Nell’alternarsi di partenze e arrivi, da un luogo all’altro, un trasloco dopo l’altro, anno dopo anno, l’uomo non fa altro che vedere scorrere di fronte a sé i fotogrammi di stanze che si svuotano di persone e cose. A seconda delle corrispondenze e dei legami stabiliti con gli altri esseri, però, la luce che, come pulviscolo, si deposita illuminando gli involucri vuoti è diversa anche se fa sempre un vuoto che risucchia lo stomaco da dentro.
Talvolta è calda, evocativa, ha lo stesso effetto dello scorrere della matita sul foglio che era stato calcato dall’incedere della penna su quello che gli stava sopra, capace di svelare il non detto, il precipitato dell’anima sul diario più intimo. Talvolta è solo un puntino di luce, come quella al centro dello schermo dei vecchi televisori a tubo catodico quando si accendeva o si spegneva l’apparecchio. Capace di dividere l’umanità in ottimisti e pessimisti.

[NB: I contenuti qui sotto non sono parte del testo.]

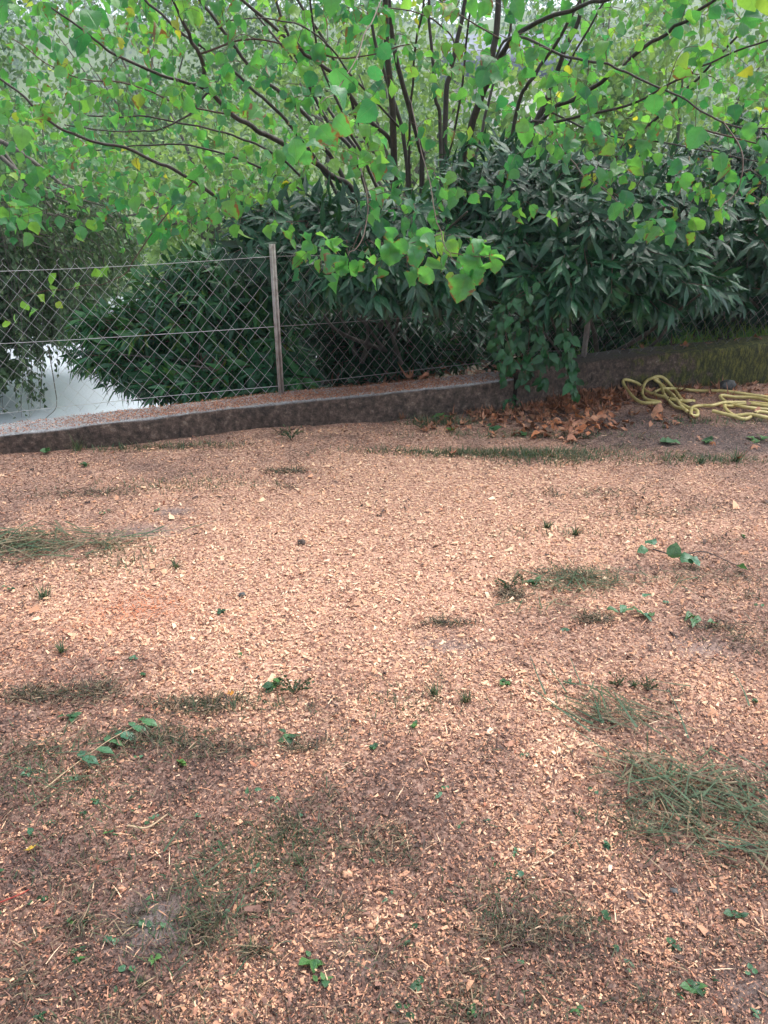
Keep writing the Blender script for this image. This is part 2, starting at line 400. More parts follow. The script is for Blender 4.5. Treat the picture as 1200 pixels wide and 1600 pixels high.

Il fatto è che anche la luce più divina non fa altro che sbozzare l’essere dal pieno dell’indistinto come l’incisore con il sovrapporsi delle lunghezze d’onda. E nell’enuclearlo, nell’evidenziarne i confini fisici ne svela la solitudine dell’anima. La distanza di ciascun essere da un altro essere. E quella solitudine che riconosciamo.